Nell’esprimere le mie congratulazioni ai neo Sindaci (Francesco Monica a Castelnovo Sotto, Fabio Testi a Correggio, Carlo Fiumicino a Brescello e Franco Palù a San Polo), mi preme evidenziare un dato desolante che porta a un risultato negativo per tutti i partiti, dal centrosinistra al centrodestra: l’altissima astensione.
La media dei cittadini che si sono recati alle urne in una giornata uggiosa nei quattro comuni reggiani è stata del 51,2%. L’affluenza maggiore a Correggio (59,50%), mentre quella minore a Castelnovo Sotto (40.7%).C’è chi esulta fra brindisi e festeggiamenti. Qualcuno si lecca le ferite, esprimendo comunque soddisfazione per un risultato “dignitoso”.
A mio avviso non c’è nulla da festeggiare.
Continua la parabola di sfiducia dei cittadini iniziata da anni nei confronti della politica. Le urne sono diventate un appuntamento fastidioso, perchè, per chi ci credeva e ora nutre profonda delusione, comportano una scelta amara, quella appunto di non partecipare.
Eppure la nostra Costituzione Italiana nell’art. 48 sancisce che “….Il voto è personale ed eguale, libero e segreto. Il suo esercizio è dovere civico”. E prima ancora, all’art 1: “L’Italia è una Repubblica fondata sul lavoro. La sovranità appartiene al popolo, che la esercita nelle forme e nei limiti della Costituzione”.
Il popolo è dunque chiamato a eleggere i propri rappresentanti delegati a esercitare il potere legislativo, a esercitare un dovere civico, sebbene né la Costituzione, né le leggi elettorali prevedano particolari sanzioni per l’inosservanza di tale dovere.
E’ il singolo cittadino che decide e sceglie se esercitare o meno quel diritto-dovere civico.

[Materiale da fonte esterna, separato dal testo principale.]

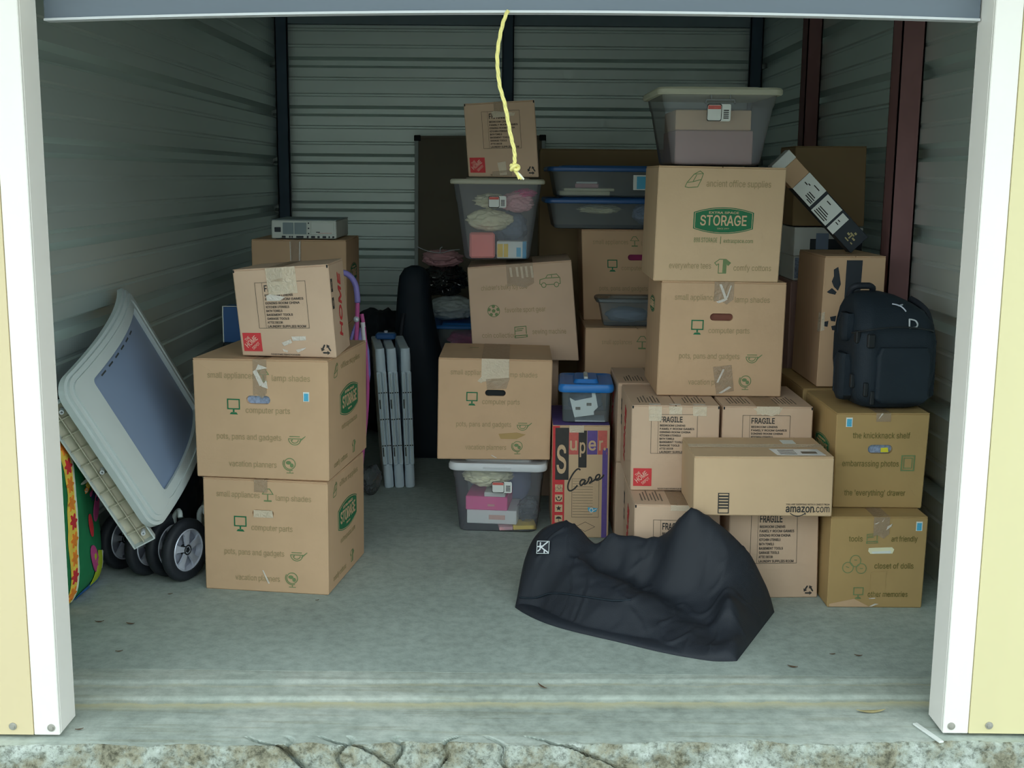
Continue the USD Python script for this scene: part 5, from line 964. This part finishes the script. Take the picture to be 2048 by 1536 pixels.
# ------------------------------------------------------------------ the black bag in front
def big_bag():
    t = thing('travel_bag', 'large slumped black nylon bag on the floor in front of the right stack', 'bag')
    nu, nv = 150, 90
    u = (1 - np.cos(np.linspace(0, np.pi, nu))) / 2; u = .6 * u + .4 * np.linspace(0, 1, nu); v = (1 - np.cos(np.linspace(0, np.pi, nv))) / 2; v = .6 * v + .4 * np.linspace(0, 1, nv)
    U, V = np.meshgrid(u, v, indexing='ij')
    from scipy.interpolate import PchipInterpolator, RBFInterpolator
    fx = np.array([(.005, .984), (.05, .905), (.124, .818), (.333, .676), (.559, .545), (.645, .518), (.705, .522)]); bk = np.array([(.03, 1.18), (.25, 1.15), (.43, 1.085), (.62, 1.045), (.80, 1.02), (.915, .962)])
    def curve(P, t): q = np.linspace(0, 1, len(P)) if len(P) == 6 else np.concatenate([[0], np.cumsum(np.linalg.norm(np.diff(P, axis=0), axis=1))]); q = q / q[-1]; return np.stack([PchipInterpolator(q, P[:, k])(t) for k in (0, 1)], -1)
    XY = curve(fx, U) * (1 - V[..., None]) + curve(bk, U) * V[..., None]
    a, b = 2 * U - 1, 2 * V - 1
    prof = np.clip(1 - np.abs(a) ** 18, 0, 1) ** .6 * np.clip(1 - np.abs(b) ** 14, 0, 1) ** .6
    x, y = XY[..., 0], XY[..., 1]
    K = np.array([[0.022, 0.99, 0.044], [0.126, 0.93, 0.07], [0.226, 0.85, 0.082], [0.339, 0.78, 0.093], [0.391, 0.765, 0.099], [0.012, 1.07, 0.15], [.002, 1.03, .09], [0.057, 1.02, 0.126], [0.144, 1.02, 0.201], [0.144, 0.97, 0.126], [0.247, 0.95, 0.17], [0.345, 0.87, 0.144], [0.376, 0.82, 0.126], [0.183, 1.13, 0.273], [0.111, 1.12, 0.251], [0.236, 1.1, 0.251], [0.292, 1.1, 0.205], [.285, 1.0, .15], [0.373, 1.0, 0.164], [0.445, 0.92, 0.105], [0.341, 1.07, 0.25], [0.42, 1.06, 0.268], [0.514, 1.03, 0.267], [0.408, 1.01, 0.216], [0.507, 0.95, 0.191], [0.616, 0.86, 0.159], [0.683, 0.79, 0.122], [0.532, 0.85, 0.095], [0.605, 0.76, 0.066], [0.656, 0.71, 0.056], [0.475, 0.8, 0.105], [0.575, 0.66, 0.055], [0.664, 0.6, 0.04], [0.224, 0.8, 0.035], [0.092, 0.93, 0.021], [0.353, 0.73, 0.045], [0.478, 0.66, 0.039], [0.617, 0.945, 0.366], [0.656, 0.945, 0.345], [0.562, 0.955, 0.315], [0.746, 0.95, 0.283], [0.815, 0.93, 0.214], [0.699, 0.86, 0.222], [0.702, 0.71, 0.134], [0.699, 0.57, 0.06], [0.793, 0.79, 0.088], [0.844, 0.88, 0.11], [0.774, 0.68, 0.043], [.15, 1.18, .24], [.35, 1.12, .22], [.6, 1.05, .27], [.8, 1.0, .2], [.9, .96, .1]])
    H = RBFInterpolator(K[:, :2], K[:, 2], kernel='thin_plate_spline', smoothing=2e-5)(np.column_stack([x.ravel(), y.ravel()])).reshape(x.shape)
    wk = meshkit.fbm(np.stack([x * 6 + y * 3, y * 9 - x * 2, x * 0], -1), 4, 81) - .5; H += wk * .03
    for sd, fr in ((83, 5.0), (87, 8.0)):
        ridge = np.abs(meshkit.fbm(np.stack([x * fr - y * fr * .8, y * fr * .6 + x * fr * .6, x * 0], -1), 2, sd) - .5); H += np.clip(.05 - ridge, 0, 1) * .12
    H = np.minimum(np.maximum(H, .02), np.where(y > .965, .336, .40))
    Z = H * prof + .001
    XY2 = XY + (np.array([.0, -1.0]) * 0)
    top = np.stack([x, y, Z], -1); bot = np.stack([x, y, np.full_like(x, .0005)], -1)
    # belly out: sides lean outwards a little above the floor
    cx, cy = .45, .90; k = (1 + .06 * np.sin(np.pi * np.clip(Z / .22, 0, 1)) * (np.maximum(np.abs(a), np.abs(b)) > .8))
    Vt = np.concatenate([top.reshape(-1, 3), bot.reshape(-1, 3)]); i, j = np.meshgrid(np.arange(nu - 1), np.arange(nv - 1), indexing='ij'); q = (i * nv + j).ravel(); N = nu * nv
    f = np.vstack([np.column_stack([q, q + nv, q + nv + 1]), np.column_stack([q, q + nv + 1, q + 1]), np.column_stack([q + N, q + N + nv + 1, q + N + nv]), np.column_stack([q + N, q + N + 1, q + N + nv + 1])])
    m = trimesh.Trimesh(Vt, f, process=False); m.merge_vertices(digits_vertex=5); m.update_faces(m.nondegenerate_faces()); put(t, 'body', m, 'nylon_black', smooth=True)
    def on(px, py):
        d2 = (x - px) ** 2 + (y - py) ** 2; i_ = np.unravel_index(np.argmin(d2), d2.shape); return np.array([px, py, Z[i_]])
    seam = [on(*p) + [0, -.002, .002] for p in ((.022, .99), (.07, .962), (.126, .93), (.175, .89), (.226, .85), (.285, .812), (.339, .78), (.391, .765))]
    put(t, 'seam', tube(seam, .0035, 6, 40), 'nylon_navy', smooth=True)
    # small square emblem patch lying on the left lobe
    p3 = on(.105, 1.035); gx, gy = [(on(.105 + dx, 1.035 + dy)[2] - on(.105 - dx, 1.035 - dy)[2]) / .05 for dx, dy in ((.025, 0), (0, .025))]
    nn = np.array([-gx, -gy, 1.0]); nn /= np.linalg.norm(nn); nn = nn + np.array([0, -.9, .35]); nn /= np.linalg.norm(nn); p3 = p3 + nn * .006; ex = np.array([1.0, -.12, 0]); ex -= nn * (ex @ nn); ex /= np.linalg.norm(ex); ey = np.cross(nn, ex)
    def patch(poly, lift, mat, name, parent, th=.0008):
        e = trimesh.creation.extrude_polygon(affinity.scale(affinity.translate(poly, -.5, -.5), .046, .046, origin=(0, 0)), th, engine='earcut'); vv = e.vertices
        return put(parent, name, trimesh.Trimesh(p3 + vv[:, :1] * ex + vv[:, 1:2] * ey + (vv[:, 2:] + lift) * nn, e.faces, process=False), mat)
    e = patch(sbox(0, 0, 1, 1), -.014, 'nylon_black', 'emblem', t, .020)
    patch(sbox(0, 0, 1, 1).difference(sbox(.05, .05, .95, .95)), .006, 'plastic_grey', 'emblem_border', e)
    patch(stroke(.10, [(.28, .85), (.28, .35), (.12, .2)], [(.85, .92), (.35, .5), (.9, .12)], [(.1, .55), (.5, .6)], [(.62, .3), (.62, .08)]), .006, 'lid_white', 'emblem_letters', e)
big_bag()

# ------------------------------------------------------------------ rope on the door
def rope():
    t = thing('pull_rope', 'yellow braided pull rope with a knotted end hanging from the door', 'rope')
    P = np.array([(-.028, .125, 1.918), (-.045, .122, 1.87), (-.055, .12, 1.80), (-.05, .12, 1.74), (-.034, .12, 1.68), (-.02, .12, 1.61), (-.008, .12, 1.555), (-.008, .12, 1.527)])
    from scipy.interpolate import PchipInterpolator
    s = np.linspace(0, 1, len(P)); S = np.linspace(0, 1, 260); C = np.column_stack([PchipInterpolator(s, P[:, k])(S) for k in range(3)])
    tg = np.gradient(C, axis=0); tg /= np.linalg.norm(tg, axis=1, keepdims=True); ay = np.array([0, 1.0, 0]); ax_ = np.cross(tg, ay); ax_ /= np.linalg.norm(ax_, axis=1, keepdims=True)
    for k in range(3):
        ph = S * 34 + k * 2 * math.pi / 3; put(t, 'strand', tube(C + .0026 * (np.cos(ph)[:, None] * ax_ + np.sin(ph)[:, None] * ay), .0030, 7), 'rope_yellow', smooth=True)
    c = np.array([-.008, .12, 1.522]); a = np.linspace(0, 2 * math.pi, 60)
    put(t, 'knot', tube(np.column_stack([c[0] + (.008 + .003 * np.cos(3 * a)) * np.cos(2 * a), c[1] + (.008 + .003 * np.cos(3 * a)) * np.sin(2 * a), c[2] + .006 * np.sin(3 * a)]), .0046, 8), 'rope_yellow', smooth=True)
    for k in range(3): put(t, 'frayed_end', tube([(-.008, .12 + .003 * (k - 1), 1.515), (.0 + .003 * k, .12, 1.503), (.004 + .006 * k, .12 + .002 * k, 1.492)], (.0038, .0034, .0028), 7), 'rope_yellow' if k < 2 else 'rope_white', smooth=True)
rope()

# ------------------------------------------------------------------ litter on the floor
def leaf(x, y, z, L, rz, mat, label, group=None, name='dry_leaf', w=.3):
    th = np.linspace(0, 1, 9); hw = L * w / 2 * np.sin(np.pi * th) ** .8 + .0006; cz = .004 + .3 * L * (th - .5) ** 2
    up = [np.array([[L * (a - .5), -h, c], [L * (a - .5), 0, c + .0012], [L * (a - .5), h, c], [L * (a - .5), 0, c - .0008]]) for a, h, c in zip(th, hw, cz)]
    m = loft(up); m.fix_normals(); solo(name, place(m, rz, (x, y, z)), mat, label, 'leaf' if name == 'dry_leaf' else 'twig', group)
for x, y, L, r, lab in ((-1.40, .80, .03, 5, 'dark dry leaf bit on the floor nearest the play mat'), (-1.29, .785, .03, -8, 'dark dry leaf bit on the floor just right of the one by the play mat'), (-1.25, .545, .022, 15, 'dark dry leaf bit on the floor between the left jamb and the stroller wheels'), (-1.24, 1.08, .016, 20, 'tiny dark leaf bit on the floor in front of the front stroller wheel'),
        (.87, .475, .032, -20, 'dark dry leaf bit on the floor right of the black bag'), (1.02, .58, .02, 10, 'small dark leaf bit on the floor in front of the far right carton'), (1.10, .57, .026, -10, 'dark leaf bit on the floor nearest the right jamb'), (-.70, 1.03, .014, 30, 'tiny dark leaf bit on the floor in front of the left stack')):
    leaf(x, y, .0, L, r, 'leaf_brown', lab)
leaf(.088, .318, -.005, .045, -55, 'leaf_brown', 'thin dark twig on the door sill in front of the black bag', None, 'twig', .14)
leaf(1.03, .185, -.0125, .085, 4, 'leaf_tan', 'long curled tan leaf on the sill near the right jamb', None, 'dry_leaf', .2)
leaf(-1.19, .02, -.0115, .022, 20, 'leaf_brown', 'small dark dry leaf bit beside the foot of the left jamb')
solo('trim_strip', place(cb(-.008, .008, -.06, .06, 0, .006, c=.002), 18, (1.150, .052, -.0115)), 'paper', 'broken white trim strip lying at the foot of the right jamb', 'strip')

Il suffragio universale è il principio secondo il quale tutti i cittadini al raggiungimento della maggiore età tutti i cittadini di un Paese, indipendentemente da reddito, genere, etnia, orientamento sessuale, ecc., possono esercitare il diritto al voto e grazie a cui tutti i voti hanno lo stesso peso. Gli unici cittadini non ammessi a votare sono quelli che non hanno raggiunto la maggiore età, stabilita dalla legge in ogni Paese.
L’Italia non è stata tra i pionieri del suffragio. Dopo la proclamazione del Regno d’Italia nel 1861, fu scelto infatti un sistema censitario che, oltre a escludere le donne, richiedeva un reddito molto elevato per poter votare, tanto che gli elettori erano solo il 2,2% della popolazione. Una riforma del1882 abbassò la soglia di reddito e ammise al voto chiunque avesse frequentato le scuole elementari, facendo aumentare la quota di cittadini elettori al 6,9% della popolazione.
Il suffragio universale maschile fu introdotto solo nel1912 e applicato per la prima volta nel 1913, ma prevedeva ancora alcuni limiti: chi era analfabeta, infatti, poteva votare solo dopo aver compiuto 30 anni, mentre per gli altri la maggiore età era a 21 anni. Per gli uomini questi limiti furono superati per la prima volta solo alle elezioni del 1919. Il suffragio femminile, invece, fu introdotto con una legge del 1945 e le donne votarono per la prima volta solo nel 1946.
Dal 1948 al 1983 si recavano a votare alle elezioni mediamente il 90% degli italiani aventi diritto al voto. Una percentuale andata via via diminuendo fino a raggiungere oggi il 50% scarso.
Sarà una coincidenza, ma quando i cittadini -da destra a sinistra- partecipavano attivamente alla vita della res publica, a partire dall’esercizio del diritto di voto, il nostro Paese era più forte e autorevole.
Oggi un 50% dei cittadini non fa nemmeno 100 metri per recarsi ai seggi. Non ci crede più. E’ una parte di popolazione importante, che viene totalmente ignorata da chi oggi festeggia.
E’ recuperabile il popolo dell’astensione? Credo di sì. Ci vuole però coraggio, coerenza, passione politica e voglia di rimettersi al servizio (vero, non di puro marketing) dei cittadini.